Darmin Nasution, Gubernur Bank Indonesia, mengatakan suku bunga penjaminan LPS turut mempengaruhi tingginya suku bunga kredit. Keberadaan bunga deposito yang di atas BI Rate karena mengikuti bunga penjaminan membuat beban biaya dana bank tetap tinggi. Saat ini, bunga penjaminan LPS sebesar 6,5% untuk dana dalam rupiah atau 50 basis poin di atas BI Rate yang sebesar 6%. (*)
Saat ini, LPS menetapkan premi kepada bank peserta penjaminan sebesar 0,2% dari dana simpanan yang dijamin. Menurut Firdaus, penetapan premi idealnya berbeda-beda sesuai dengan risiko perbankan yang berlaku baik oleh bank-bank kecil maupun bank-bank besar. LPS memperkirakan dalam dua tahun-tiga tahun ke depan sistem ini bisa diterapkan. LPS harus berkonsultasi dengan pemerintah dan Dewan Perwakilan Rakyat (DPR) untuk mengubah premi peserta penjaminan dari flat ke diferensiasi.
Sementara itu, anggota Komisi XI DPR RI khawatir jika premi berdasarkan risiko tersebut diterapkan akan membuat nasabah mengetahui risiko masing-masing bank. LPS saat ini tengah melakukan kajian dengan perbankan agar diferensiasi premi bisa secepatnya diterapkan. Kerahasiaan premi masing-masing bank akan tetap dijaga agar nasabah tidak mengetahui risiko yang dimiliki setiap bank.

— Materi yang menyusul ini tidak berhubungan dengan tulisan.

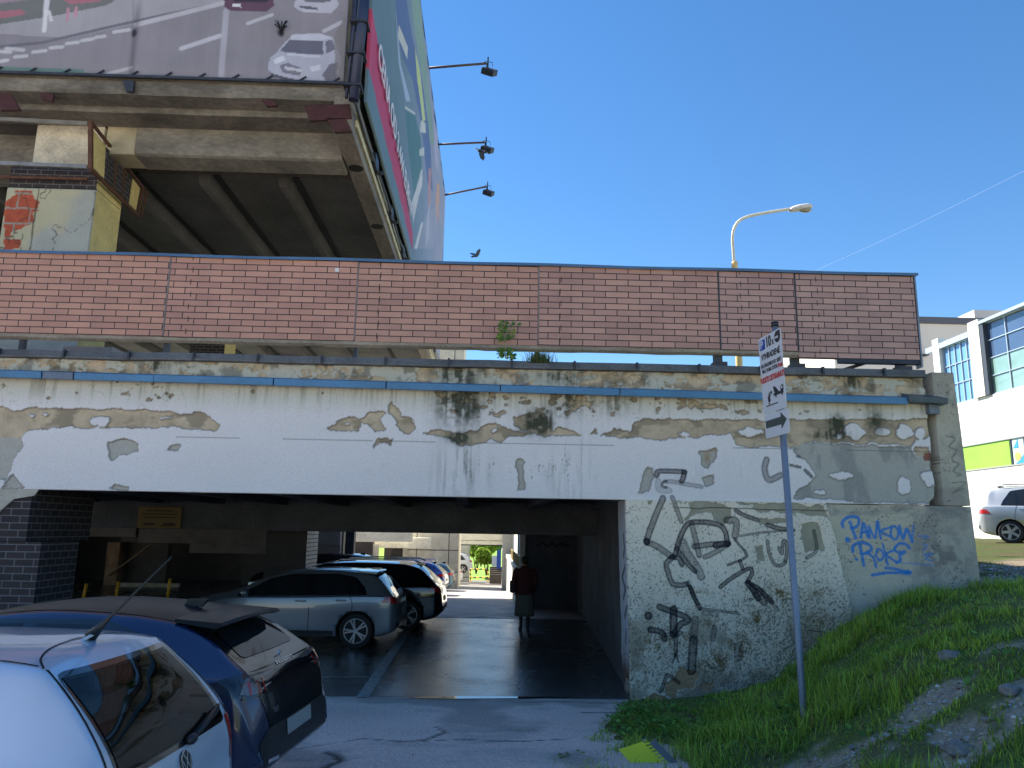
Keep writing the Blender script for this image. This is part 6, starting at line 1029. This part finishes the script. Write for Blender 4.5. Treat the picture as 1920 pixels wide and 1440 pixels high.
# ================================================================== PERSON
def person():
    w = at_z(983, 1183, 0); t = thing('person', 'person in dark red jacket and long grey skirt walking away through the garage', 'person', (w[0], w[1], 0), R(4))
    me = bpy.data.meshes.new('figure'); V = []; E = []; Rr = []
    def v(p, r, par=None): V.append(p); Rr.append(r); (E.append((par, len(V)-1)) if par is not None else None); return len(V)-1
    pel = v((0, 0, .90), .125); sp = v((0, 0, 1.08), .115, pel); ch = v((0, .0, 1.27), .13, sp); nk = v((0, .0, 1.405), .052, ch); hd0 = v((0, .012, 1.47), .062, nk); hd = v((0, .015, 1.545), .078, hd0); v((0, .005, 1.615), .062, hd)
    for sg, (kn, an, toe) in ((-1, ((-.085, .03, .47), (-.075, .035, .085), (-.085, .175, .03))), (1, ((.08, -.03, .47), (.065, -.10, .10), (.075, .02, .028)))):
        hp = v((sg*.09, 0, .82), .088, pel); k = v(kn, .056, hp); c = v((kn[0]*.5+an[0]*.5, kn[1]*.5+an[1]*.5-.02, .31), .052, k); a = v(an, .034, c); h_ = v((an[0], an[1]-.03, an[2]-.05), .034, a); v(toe, .026, a)
        sh = v((sg*.175, .0, 1.335), .058, ch); el = v((sg*.235, -.04, 1.08), .043, sh); wr = v((sg*.215, .07, .875), .027, el); pm = v((sg*.205, .10, .815), .034, wr)
        for f in range(4): y = .075+.02*f; b0 = v((sg*.205, y+.01, .785), .0095, pm); b1 = v((sg*(.20-.004*f), y+.022, .750), .0088, b0); v((sg*(.19-.004*f), y+.02, .722+.006*abs(f-1)), .0075, b1)
        th = v((sg*.185, .075, .83), .0105, wr); v((sg*.165, .085, .795), .0088, th)
    me.from_pydata(V, E, []); o = bpy.data.objects.new('body', me); COL.objects.link(o); md = o.modifiers.new('s', 'SKIN'); md.use_smooth_shade = True
    for q, r in zip(me.skin_vertices[0].data, Rr): q.radius = (r, r)
    me.skin_vertices[0].data[0].use_root = True; o.modifiers.new('u', 'SUBSURF').levels = 1; dg = bpy.context.evaluated_depsgraph_get(); dg.update(); nm = bpy.data.meshes.new_from_object(o.evaluated_get(dg)); bpy.data.objects.remove(o)
    SK = mat('skin', lin(196, 150, 126), .6, nz=(20., .06), bump=None); TI = mat('dark_tights', lin(34, 32, 36), .8, nz=None, bump=None); nm.name = 'body'; o = link('body', nm, [SK, TI], t, True)
    for p in nm.polygons: p.material_index = 1 if p.center.z < .78 and abs(p.center.x) < .15 else 0
    JK = mat('dark_red_jacket', lin(66, 28, 34), .9, nz=(9., .25), nz2=(60., .2), bump=(50., .5))
    ell = lambda z, rx, ry, oy=0, n=24, cx=0, wob=0: [(cx+rx*math.cos(a)*(1+wob*math.sin(5*a)), oy+ry*math.sin(a)*(1+wob*math.sin(5*a+1)), z) for a in np.linspace(0, 2*PI, n, endpoint=False)]
    b = MB(); b.rings([ell(.80, .225, .165, 0, wob=.02), ell(.88, .225, .165, 0), ell(1.0, .205, .15, 0), ell(1.15, .205, .145, 0), ell(1.28, .215, .14, -.005), ell(1.36, .185, .115, 0), ell(1.405, .10, .085, 0), ell(1.44, .066, .07, .005), ell(1.445, .055, .06, .005)])
    for sg in (-1, 1): b.tube(smoothline([(sg*.15, 0, 1.35), (sg*.205, -.01, 1.30), (sg*.25, -.045, 1.10), (sg*.235, .0, .98), (sg*.217, .062, .885)], 4), [.07, .075, .078, .076, .074, .073, .072, .07, .068, .066, .064, .062, .06, .058, .056, .054, .052][:17], 14)
    b.build('jacket', JK, t, smooth=True)
    b = MB(); n = 40; fold = lambda z, k: [((.19+.018*k)*math.cos(a)*(1+.035*k*math.sin(9*a)), (.15+.02*k)*math.sin(a)*(1+.035*k*math.sin(9*a+1)), z) for a in np.linspace(0, 2*PI, n, endpoint=False)]
    b.rings([fold(.90, 0), fold(.78, .6), fold(.6, 1), fold(.42, 1.4), fold(.33, 1.5), [(x*.95, y*.95, .335) for x, y, z in fold(.33, 1.5)]]); b.build('skirt', mat('grey_green_skirt', lin(92, 94, 88), .9, nz=(7., .15), bump=(80., .3)), t, smooth=True)
    b = MB(); b.blob((0, -.008, 1.575), (.092, .098, .088), .12, 3, 3); b.blob((0, -.055, 1.52), (.075, .05, .06), .12, 4, 2); b.build('hair', mat('dark_hair', lin(34, 28, 26), .7, nz=(40., .3), bump=(90., .6), stretch=(1, 1, .3)), t)
    b = MB(); b.blob((0, .098, 1.535), (.012, .02, .02), 0, 1, 1); b.blob((.08, .01, 1.535), (.012, .022, .03), 0, 1, 1); b.blob((-.08, .01, 1.535), (.012, .022, .03), 0, 1, 1); b.build('nose_and_ears', SK, o)
    b = MB()
    for sg in (-1, 1): b.blob((sg*.032, .085, 1.552), (.012, .008, .008), 0, 1, 1)
    b.build('eye', mat('eye_dark', (.03, .03, .03), .3, nz=None, bump=None), o); b = MB(); b.blob((0, .086, 1.495), (.024, .008, .007), 0, 1, 1); b.build('mouth', mat('lip', lin(150, 84, 80), .6, nz=None, bump=None), o)
    for x, y in ((-.082, .085), (.07, -.06)):
        b = MB(); b.rings([[(x+.043*s*math.cos(a), y+.115*s2*math.sin(a)+.02, z) for a in np.linspace(0, 2*PI, 16, endpoint=False)] for z, s, s2 in ((0, .9, .95), (.02, 1, 1), (.05, .95, .85), (.09, .75, .5))]); b.build('shoe', mat('black_shoe', (.012, .012, .013), .5, nz=None, bump=None), t, smooth=True)
    hb_ = thing('handbag', 'dark shoulder bag held at the left side of the walking person', 'bag', (w[0]-.29, w[1]+.02, .86)); b = MB(); b.box(-.055, .055, -.15, .15, -.02, .24, .03); b.build('bag', mat('dark_bag_leather', lin(36, 26, 30), .6, nz=(12., .2), bump=(60., .3)), hb_)
    b = MB(); b.tube(smoothline([(0, -.13, .22), (.04, -.08, .42), (.10, 0, .53), (.05, .08, .42), (0, .13, .22)], 4), .012, 8); b.build('strap', mat('dark_bag_leather', (0, 0, 0)), hb_)
person()

# ================================================================== BACKGROUND RIGHT: white building with glazing
GX = 24.0; G = lambda px, py: (lambda q: (q[1], q[2]))(at_x(px, py, GX)); wbld = thing('modern_building', 'bright white modern building with glazed upper floor and green wall band', 'building', (0, 0, 0))
ybase = 1.6; y0 = 22.; yF = G(1752, 740)[0]; zG = G(1860, 740)[1]; zB = G(1880, 592)[1]; yC = G(1846, 680)[0]; yC2 = G(1829, 660)[0]; zA = G(1800, 640)[1]; zl, zh = G(1850, 868)[1], G(1850, 824)[1]; zl = G(1820, 882)[1]; zh = G(1820, 835)[1]
WW = mat('white_cladding', lin(212, 210, 202), .6, nz=(.8, .04), nz2=(8., .03), bump=(6., .05)); b = MB(); b.box(GX, GX+14, y0, yF+.3, -1, zl); b.box(GX, GX+14, y0, yF+.3, zh, zG); b.box(GX+.1, GX+14, y0, yF+.3, zl+.002, zh-.002); b.build('white_wall', WW, wbld)
b = MB()
for y in np.arange(y0, yF+.3, 1.55): b.box(GX-.006, GX+.01, y, y+.02, zh+.003, zG-.003); b.box(GX-.006, GX+.01, y, y+.02, 0, zl-.003)
b.box(GX-.006, GX+.01, y0, yF+.3, (zh+zG)/2, (zh+zG)/2+.02); b.build('cladding_joint', mat('joint_grey', lin(186, 184, 178), .8, nz=None, bump=None), wbld)
yw = G(1893, 850)[0]; b = MB(); b.box(GX+.02, GX+.09, yw, yF+.3, zl+.03, zh-.03)
b.build('green_band', mat('lime_green_panel', lin(136, 196, 64), .5, nz=(.5, .12), bump=None), wbld); b = MB(); b.box(GX-.03, GX+.12, y0, yF+.3, zl-.03, zl+.029); b.box(GX-.03, GX+.12, y0, yF+.3, zh-.029, zh+.03); b.build('band_trim', mat('grey_trim', lin(150, 150, 150), .5, nz=None, bump=None), wbld)
wn = MB(); wn.box(GX+.03, GX+.095, y0, yw-.12, zl+.03, zh-.03); wo = wn.build('shop_window', mat('pale_window_film', lin(186, 208, 206), .25, nz=(1., .05), bump=None), wbld); b = MB()
for y in (yw-.1, yw-1.0, yw-1.95, yw-2.9): b.box(GX-.02, GX+.1, y-.06, y, zl+.03, zh-.03)
b.build('frame', mat('dark_frame', lin(72, 76, 84), .4, .3, nz=None, bump=None), wo); b = MB(); hh = zh-zl; b.prism([(GX+.025, yw-.25, zl+hh*.62), (GX+.025, yw-.6, zl+hh*.62), (GX+.025, yw-.6, zl+hh*.95)], (-.01, 0, 0)); b.prism([(GX+.025, yw-.95, zl+.05), (GX+.025, yw-.3, zl+.05), (GX+.025, yw-.7, zl+hh*.22), (GX+.025, yw-.95, zl+hh*.4)], (-.01, 0, 0)); b.build('blue_print', mat('poster_blue', lin(54, 140, 186), .5, nz=None, bump=None), wo)
b = MB(); b.prism([(GX+.022, yw-.5+.2*math.cos(a), zl+hh*.3+.2*math.sin(a)) for a in np.linspace(0, 2*PI, 18, endpoint=False)], (-.012, 0, 0)); b.build('orange_print', mat('poster_orange', lin(226, 170, 92), .5, nz=None, bump=None), wo); b = MB(); b.box(GX+.012, GX+.022, yw-1.7, yw-1.15, zl+hh*.6, zl+hh*.95); b.build('orange_print', mat('poster_orange', lin(226, 170, 92), .5, nz=None, bump=None), wo)
FRM = mat('window_aluminium', lin(170, 186, 200), .4, .3, nz=None, bump=None); GLB = mat('blue_reflecting_glass', lin(110, 158, 206), .06, .0, nz=(.35, .25), bump=(.9, .03), coat=1.); GLD = mat('dark_spandrel_glass', lin(66, 84, 112), .12, nz=(.5, .12), bump=None, coat=1.); GLG = mat('pale_green_glass', lin(120, 150, 142), .08, nz=(.6, .3), bump=None, coat=1.)
def glazing(ya, yb, za, zb, cols, rows, mats, x=GX):
    for j in range(rows):
        for i in range(cols):
            b = MB(); b.box(x+.12, x+.16, ya+(yb-ya)*i/cols+.03, ya+(yb-ya)*(i+1)/cols-.03, za+(zb-za)*j/rows+.03, za+(zb-za)*(j+1)/rows-.03); b.build('pane', mats[j], wbld)
    b = MB()
    for i in range(cols+1): y = ya+(yb-ya)*i/cols; b.box(x+.06, x+.17, y-.022, y+.022, za, zb)
    for j in range(rows+1): z = za+(zb-za)*j/rows; b.box(x+.07, x+.165, ya+.03, yb-.03, z-.02, z+.02)
    b.build('mullion', FRM, wbld)
glazing(y0, yC-.15, zG+.05, zB, 9, 4, [GLG, GLG, GLD, GLD]); glazing(yC2+.3, yF-1.0, zG+.05, zA, 5, 3, [GLB, GLB, GLB]); b = MB(); b.box(GX+.3, GX+14, y0, yC, zG+.01, zB); b.box(GX+.3, GX+14, yC+.02, yF+.3, zG+.01, zA); b.build('upper_storey', WW, wbld)
zc = zB+.3; b = MB(); b.box(GX-.12, GX+.25, yC+.02, yC2+.25, zG+.02, zc); b.build('pier', WW, wbld); b = MB(); b.box(GX-.10, GX+.2, yC-.28, yC+.015, zG+.02, zc-.1); b.build('dark_pier_side', mat('dark_frame', (0, 0, 0)), wbld); b = MB(); b.box(GX-.12, GX+.25, yF-.95, yF-.4, zG+.02, zA+.6); b.build('pier', WW, wbld)
b = MB(); b.box(GX-.15, GX+14, y0, yC, zB+.01, zB+.16); b.box(GX-.1, GX+14, yC2+.26, yF+.3, zA+.01, zA+.3); b.build('roof_edge', FRM, wbld);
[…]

Firdaus mengungkapkan penilaian risiko tidak dilihat berdasarkan besar atau kecilnya aset suatu bank. Bobot penilaian lebih dilihat dari rasio keuangan dan manajemen perbankan yang kemudian dirangkum menjadi sebuah pemeringkatan (rating). “Kadang-kadang ada bank-bank yang cabangnya di pelosok-pelosok, itu kami tidak tahu risikonya seperti apa. Setiap bank berbeda,” tuturnya.
LPS sebelumnya melakukan sejumlah simulasi penilaian berdasar risiko. Perbedaan premi antara bank berisiko paling rendah dan yang paling tinggi tidak boleh lebih dari 0,5 per mil. “Bank yang bagus hanya 0,1 per mil setahun, maka bank yang terburuk 0,4 per mil, pokoknya tidak boleh lebih dari 0,5 per mil,” kata Firdaus.
Penerapan premi berdasar tingkat risiko ini memerlukan pemeringkatan bank yang dilakukan secara transparan. LPS akan berkoordinasi dengan Bank Indonesia untuk penilaian risiko perbankan.
Sigit Pramono, Ketua Perhimpunan Bank-bank Umum Nasional (Perbanas), mengatakan sebenarnya bank-bank besar tidak menginginkan tarif premi flat yang diterapkan saat ini. Bank-bank besar menghimpun dana dari masyarakat lebih banyak dan memiliki risiko lebih rendah dibanding bank kecil namun mereka membayar tarif yang sama.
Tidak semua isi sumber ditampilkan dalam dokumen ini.